Men are governed more wisely by the dead than by the living. Interned within the calmness of their shades, the mighty dead speak to us, and no cross-currents of envy, prejudice, or malice ruffle the serenity of their counsel. Influence is not always beneficent; it is malignant sometimes, and contaminates like the plague. Evil qualities can be as attractive as wholesome virtues. The poets brand the Devil with a commanding personality. John Wilkes, the notorious demagogue in the reign of George III., was the ugliest man in England, yet he impressed himself marvellously on his generation. He was a popular hero; he possessed natural gaiety of disposition and an irrepressible fund of impudence and wit.

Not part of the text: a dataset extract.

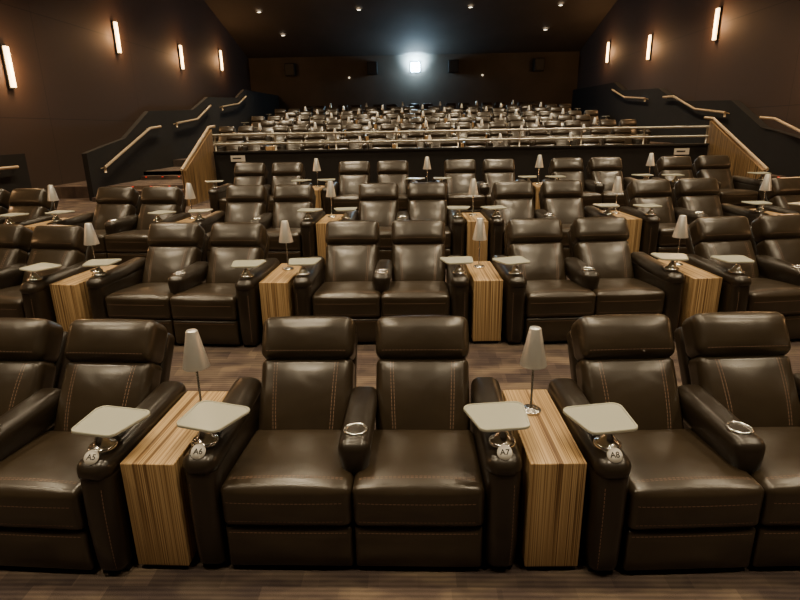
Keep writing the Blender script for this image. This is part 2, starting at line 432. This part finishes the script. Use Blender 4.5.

He was the most brilliant controversialist of his day. He was a charming rake with an insinuating smile, and he wore the manners of a fine English gentleman, which captivated his enemies and conciliated the King. He had exceptional powers of fascination, and he boasted that--ugly as he was--with the start of a quarter of an hour he could get the better of any man, however good-looking, in the graces of any lady.